Song Sparrows, and Lark Sparrows, in increasing numbers come to drink or are seen in the pastures. The Song Sparrows are furtive and slip through the grass though also the wide-open edge of the Stockpond is much to their liking. The Lark Sparrows are bold and chatty, loud, with canary song to delight; they rise from the dirt tracks in a swirling cloud with the dust.
Almost a week on from when they’d started coming to the hummer feeders at El Potrero, a Black-chinned came this morning to hover over the middle of the Stockpond, drop to its surface, and take a long draught and then whir off. Yellow-rumped Warblers in elegant courting plumage came to the muddy edges to sip, too, and while Chris E. and I were lounging on the bank eating lunch, a completely unbothered Cooper’s Hawk also landed, and drank its fill, while a first spring large red dragonfly sailed out over the middle.

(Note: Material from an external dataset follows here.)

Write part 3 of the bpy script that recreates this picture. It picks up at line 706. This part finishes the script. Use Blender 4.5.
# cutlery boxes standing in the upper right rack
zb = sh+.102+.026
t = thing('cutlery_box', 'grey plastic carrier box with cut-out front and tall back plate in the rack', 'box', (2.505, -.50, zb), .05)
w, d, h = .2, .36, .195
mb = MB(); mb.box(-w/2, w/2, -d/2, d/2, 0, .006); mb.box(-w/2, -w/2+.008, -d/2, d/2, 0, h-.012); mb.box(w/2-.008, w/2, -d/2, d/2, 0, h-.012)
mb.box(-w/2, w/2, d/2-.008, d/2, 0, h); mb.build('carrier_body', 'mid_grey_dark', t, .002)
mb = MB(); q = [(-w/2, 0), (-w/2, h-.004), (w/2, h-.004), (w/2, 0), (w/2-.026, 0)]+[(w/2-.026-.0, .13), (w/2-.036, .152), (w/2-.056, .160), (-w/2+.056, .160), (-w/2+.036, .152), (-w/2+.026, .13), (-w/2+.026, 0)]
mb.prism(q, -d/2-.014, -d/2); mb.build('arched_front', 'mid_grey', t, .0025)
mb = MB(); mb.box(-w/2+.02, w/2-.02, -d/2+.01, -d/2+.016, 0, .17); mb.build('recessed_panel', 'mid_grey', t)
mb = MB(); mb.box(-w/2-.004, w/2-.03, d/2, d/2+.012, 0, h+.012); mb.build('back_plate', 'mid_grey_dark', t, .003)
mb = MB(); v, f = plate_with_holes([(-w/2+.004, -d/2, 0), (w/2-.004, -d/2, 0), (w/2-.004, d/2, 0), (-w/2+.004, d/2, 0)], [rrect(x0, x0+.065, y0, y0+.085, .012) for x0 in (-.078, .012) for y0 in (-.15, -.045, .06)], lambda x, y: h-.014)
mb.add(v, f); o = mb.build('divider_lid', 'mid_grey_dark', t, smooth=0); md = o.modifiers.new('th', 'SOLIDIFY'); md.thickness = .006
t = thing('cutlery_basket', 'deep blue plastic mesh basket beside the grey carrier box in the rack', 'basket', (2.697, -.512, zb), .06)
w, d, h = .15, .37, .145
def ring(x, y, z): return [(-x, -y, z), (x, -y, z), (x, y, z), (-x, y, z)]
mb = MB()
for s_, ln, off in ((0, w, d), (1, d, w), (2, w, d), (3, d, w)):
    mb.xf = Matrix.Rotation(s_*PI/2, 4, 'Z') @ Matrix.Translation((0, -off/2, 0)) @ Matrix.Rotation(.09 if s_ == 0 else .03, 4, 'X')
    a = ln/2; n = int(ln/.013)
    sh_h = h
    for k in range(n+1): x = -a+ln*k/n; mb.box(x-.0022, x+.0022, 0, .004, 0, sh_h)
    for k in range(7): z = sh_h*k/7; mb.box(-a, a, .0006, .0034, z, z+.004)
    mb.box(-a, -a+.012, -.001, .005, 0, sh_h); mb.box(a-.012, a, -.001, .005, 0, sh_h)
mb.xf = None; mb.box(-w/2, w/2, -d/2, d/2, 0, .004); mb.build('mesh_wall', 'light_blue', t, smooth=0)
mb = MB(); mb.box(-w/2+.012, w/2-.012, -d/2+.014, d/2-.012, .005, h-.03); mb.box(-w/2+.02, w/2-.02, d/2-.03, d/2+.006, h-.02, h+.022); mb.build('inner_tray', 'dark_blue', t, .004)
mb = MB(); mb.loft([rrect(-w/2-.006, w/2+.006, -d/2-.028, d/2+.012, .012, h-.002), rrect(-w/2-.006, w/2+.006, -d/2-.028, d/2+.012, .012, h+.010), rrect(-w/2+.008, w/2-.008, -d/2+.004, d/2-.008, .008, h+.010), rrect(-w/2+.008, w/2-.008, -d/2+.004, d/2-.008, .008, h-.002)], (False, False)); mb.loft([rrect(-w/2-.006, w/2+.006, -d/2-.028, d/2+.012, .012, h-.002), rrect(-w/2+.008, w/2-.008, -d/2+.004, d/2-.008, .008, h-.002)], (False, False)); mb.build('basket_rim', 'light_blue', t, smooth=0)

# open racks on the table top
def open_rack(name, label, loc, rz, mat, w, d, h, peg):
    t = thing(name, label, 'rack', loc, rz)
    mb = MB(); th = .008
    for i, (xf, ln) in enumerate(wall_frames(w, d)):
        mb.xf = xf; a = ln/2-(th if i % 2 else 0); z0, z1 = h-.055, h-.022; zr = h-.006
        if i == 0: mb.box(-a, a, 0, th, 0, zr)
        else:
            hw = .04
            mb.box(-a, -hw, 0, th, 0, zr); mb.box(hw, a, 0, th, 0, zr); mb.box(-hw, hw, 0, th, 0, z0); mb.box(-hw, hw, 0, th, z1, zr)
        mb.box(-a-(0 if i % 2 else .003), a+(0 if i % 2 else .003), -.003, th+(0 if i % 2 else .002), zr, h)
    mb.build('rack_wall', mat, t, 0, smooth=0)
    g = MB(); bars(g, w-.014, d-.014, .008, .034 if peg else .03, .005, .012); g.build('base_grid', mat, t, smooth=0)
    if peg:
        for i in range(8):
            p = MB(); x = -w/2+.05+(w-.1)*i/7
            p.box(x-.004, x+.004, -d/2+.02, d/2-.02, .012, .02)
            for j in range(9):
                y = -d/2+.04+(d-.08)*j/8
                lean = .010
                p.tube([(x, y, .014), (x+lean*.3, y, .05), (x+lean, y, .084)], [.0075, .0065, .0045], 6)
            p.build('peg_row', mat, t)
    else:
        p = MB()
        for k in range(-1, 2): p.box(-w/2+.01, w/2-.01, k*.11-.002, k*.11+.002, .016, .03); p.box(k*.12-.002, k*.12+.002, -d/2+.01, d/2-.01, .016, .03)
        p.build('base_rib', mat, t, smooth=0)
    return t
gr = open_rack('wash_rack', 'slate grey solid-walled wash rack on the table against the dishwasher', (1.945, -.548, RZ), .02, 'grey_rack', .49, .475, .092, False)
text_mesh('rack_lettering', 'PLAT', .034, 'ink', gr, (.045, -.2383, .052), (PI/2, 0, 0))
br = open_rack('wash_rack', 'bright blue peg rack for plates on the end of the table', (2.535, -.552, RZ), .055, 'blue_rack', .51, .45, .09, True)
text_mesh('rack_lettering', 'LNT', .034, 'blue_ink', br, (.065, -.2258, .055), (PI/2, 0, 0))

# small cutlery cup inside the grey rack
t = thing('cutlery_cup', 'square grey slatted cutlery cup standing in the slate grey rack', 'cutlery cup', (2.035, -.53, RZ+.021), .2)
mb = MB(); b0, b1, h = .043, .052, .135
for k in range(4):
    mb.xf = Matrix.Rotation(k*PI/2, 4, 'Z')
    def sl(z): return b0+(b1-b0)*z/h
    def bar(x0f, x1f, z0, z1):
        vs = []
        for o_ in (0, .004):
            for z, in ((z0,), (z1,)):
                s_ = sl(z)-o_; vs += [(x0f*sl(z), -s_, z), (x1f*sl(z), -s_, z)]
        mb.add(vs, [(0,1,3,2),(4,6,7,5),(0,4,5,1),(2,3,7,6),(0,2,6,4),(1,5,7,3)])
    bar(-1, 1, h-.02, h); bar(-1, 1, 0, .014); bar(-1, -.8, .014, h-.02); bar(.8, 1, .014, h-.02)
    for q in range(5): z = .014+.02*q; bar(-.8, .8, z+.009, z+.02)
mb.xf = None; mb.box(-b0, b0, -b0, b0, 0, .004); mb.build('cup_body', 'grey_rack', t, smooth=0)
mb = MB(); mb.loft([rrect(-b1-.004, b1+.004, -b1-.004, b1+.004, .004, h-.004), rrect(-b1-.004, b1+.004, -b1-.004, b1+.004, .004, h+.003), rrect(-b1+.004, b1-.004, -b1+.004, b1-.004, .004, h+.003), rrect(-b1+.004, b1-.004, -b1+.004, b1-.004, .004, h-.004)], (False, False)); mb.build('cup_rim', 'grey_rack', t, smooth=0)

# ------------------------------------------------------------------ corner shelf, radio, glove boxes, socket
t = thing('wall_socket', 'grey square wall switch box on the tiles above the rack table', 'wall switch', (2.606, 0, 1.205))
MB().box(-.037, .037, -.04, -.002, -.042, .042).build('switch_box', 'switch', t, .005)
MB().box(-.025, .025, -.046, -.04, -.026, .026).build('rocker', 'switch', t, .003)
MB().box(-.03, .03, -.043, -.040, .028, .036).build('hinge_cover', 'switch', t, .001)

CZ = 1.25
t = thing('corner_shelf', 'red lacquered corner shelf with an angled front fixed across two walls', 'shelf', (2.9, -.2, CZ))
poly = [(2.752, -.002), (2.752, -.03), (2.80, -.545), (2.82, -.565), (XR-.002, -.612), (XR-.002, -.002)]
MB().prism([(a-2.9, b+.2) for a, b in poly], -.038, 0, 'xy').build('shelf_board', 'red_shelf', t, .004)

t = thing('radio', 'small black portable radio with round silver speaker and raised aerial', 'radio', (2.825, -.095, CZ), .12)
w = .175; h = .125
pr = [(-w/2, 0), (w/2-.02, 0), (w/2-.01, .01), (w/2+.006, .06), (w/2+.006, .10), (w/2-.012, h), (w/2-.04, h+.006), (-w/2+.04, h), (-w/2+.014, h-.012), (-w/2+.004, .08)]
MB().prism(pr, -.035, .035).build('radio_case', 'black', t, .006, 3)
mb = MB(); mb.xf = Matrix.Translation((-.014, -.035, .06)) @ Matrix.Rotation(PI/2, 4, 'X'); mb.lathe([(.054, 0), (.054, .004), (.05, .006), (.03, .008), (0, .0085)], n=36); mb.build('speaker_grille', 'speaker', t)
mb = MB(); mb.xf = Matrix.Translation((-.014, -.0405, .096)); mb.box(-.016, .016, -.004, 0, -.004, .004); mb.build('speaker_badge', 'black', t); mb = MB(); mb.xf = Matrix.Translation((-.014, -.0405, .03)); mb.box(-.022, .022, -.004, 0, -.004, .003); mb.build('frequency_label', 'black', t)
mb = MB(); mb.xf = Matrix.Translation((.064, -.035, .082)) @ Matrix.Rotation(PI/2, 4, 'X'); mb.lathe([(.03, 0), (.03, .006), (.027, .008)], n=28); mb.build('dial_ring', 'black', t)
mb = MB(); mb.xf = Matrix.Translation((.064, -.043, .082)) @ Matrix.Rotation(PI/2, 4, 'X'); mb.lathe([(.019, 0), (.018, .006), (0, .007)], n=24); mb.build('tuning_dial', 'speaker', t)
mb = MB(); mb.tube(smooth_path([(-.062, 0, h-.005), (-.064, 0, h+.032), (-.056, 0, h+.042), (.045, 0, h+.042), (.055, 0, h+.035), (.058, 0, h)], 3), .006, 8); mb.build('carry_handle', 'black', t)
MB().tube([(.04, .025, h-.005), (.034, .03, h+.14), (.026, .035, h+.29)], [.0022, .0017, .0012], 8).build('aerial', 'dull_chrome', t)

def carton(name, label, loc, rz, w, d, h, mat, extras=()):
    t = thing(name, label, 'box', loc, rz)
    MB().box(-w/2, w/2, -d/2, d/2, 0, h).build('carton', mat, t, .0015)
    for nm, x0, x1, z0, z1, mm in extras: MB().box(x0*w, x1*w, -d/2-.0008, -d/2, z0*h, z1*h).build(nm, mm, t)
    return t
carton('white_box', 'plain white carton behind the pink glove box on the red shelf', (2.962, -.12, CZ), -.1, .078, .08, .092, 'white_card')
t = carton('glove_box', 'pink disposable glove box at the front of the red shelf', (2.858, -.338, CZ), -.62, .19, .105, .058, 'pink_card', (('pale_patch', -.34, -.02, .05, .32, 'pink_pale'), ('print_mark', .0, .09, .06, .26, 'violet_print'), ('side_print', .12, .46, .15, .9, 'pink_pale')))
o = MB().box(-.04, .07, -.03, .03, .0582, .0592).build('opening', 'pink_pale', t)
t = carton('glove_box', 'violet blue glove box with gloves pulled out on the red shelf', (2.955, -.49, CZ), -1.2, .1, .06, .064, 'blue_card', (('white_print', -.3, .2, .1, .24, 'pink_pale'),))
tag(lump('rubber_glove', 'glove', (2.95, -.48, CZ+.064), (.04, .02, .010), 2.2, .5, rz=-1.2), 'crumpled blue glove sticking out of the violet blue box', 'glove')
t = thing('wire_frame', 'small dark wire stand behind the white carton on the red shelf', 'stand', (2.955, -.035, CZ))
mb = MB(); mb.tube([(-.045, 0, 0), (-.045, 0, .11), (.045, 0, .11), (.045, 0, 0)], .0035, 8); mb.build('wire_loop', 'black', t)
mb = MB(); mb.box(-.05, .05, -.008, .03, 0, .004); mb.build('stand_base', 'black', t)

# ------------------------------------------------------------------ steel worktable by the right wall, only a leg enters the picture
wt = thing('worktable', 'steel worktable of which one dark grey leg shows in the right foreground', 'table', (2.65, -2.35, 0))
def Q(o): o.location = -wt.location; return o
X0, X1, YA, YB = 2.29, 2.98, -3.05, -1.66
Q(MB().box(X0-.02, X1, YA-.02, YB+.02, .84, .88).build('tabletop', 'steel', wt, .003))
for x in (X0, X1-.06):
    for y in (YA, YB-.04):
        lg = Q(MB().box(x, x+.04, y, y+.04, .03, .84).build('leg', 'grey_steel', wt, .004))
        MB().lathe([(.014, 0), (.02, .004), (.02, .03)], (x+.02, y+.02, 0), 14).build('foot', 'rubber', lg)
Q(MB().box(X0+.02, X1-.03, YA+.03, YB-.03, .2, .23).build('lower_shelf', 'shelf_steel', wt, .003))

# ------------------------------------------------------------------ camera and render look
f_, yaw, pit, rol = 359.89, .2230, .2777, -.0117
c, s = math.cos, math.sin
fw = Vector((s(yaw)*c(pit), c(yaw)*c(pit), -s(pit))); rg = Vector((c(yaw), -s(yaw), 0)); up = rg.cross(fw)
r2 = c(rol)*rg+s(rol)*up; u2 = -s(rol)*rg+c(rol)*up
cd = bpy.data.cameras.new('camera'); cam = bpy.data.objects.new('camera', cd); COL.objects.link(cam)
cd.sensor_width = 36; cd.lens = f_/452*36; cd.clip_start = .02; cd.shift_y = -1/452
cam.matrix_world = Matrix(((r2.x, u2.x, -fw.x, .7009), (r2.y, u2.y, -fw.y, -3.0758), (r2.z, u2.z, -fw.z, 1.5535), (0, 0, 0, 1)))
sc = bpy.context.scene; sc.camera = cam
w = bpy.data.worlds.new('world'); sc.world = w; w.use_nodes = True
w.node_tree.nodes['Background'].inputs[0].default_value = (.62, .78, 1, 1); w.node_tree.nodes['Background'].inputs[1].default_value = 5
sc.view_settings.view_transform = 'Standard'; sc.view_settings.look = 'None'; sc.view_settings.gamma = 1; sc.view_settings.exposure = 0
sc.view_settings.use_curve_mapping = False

Not nearly so many Meadowlark as before, but still they’re here giving out their fluting notes and working over the grassland in shifts. A single Western Kingbird tells it’s about time for those meadowlarks to move away north. The wrens, meanwhile, are paying no attention to Kingbird’s hint that the bell’s rung and it’s time to change classes: the wrens are still well at home, and their species remains as mysterious in both pastures of green winter grass.
A species of White (butterfly) has emerged; they are few in number yet.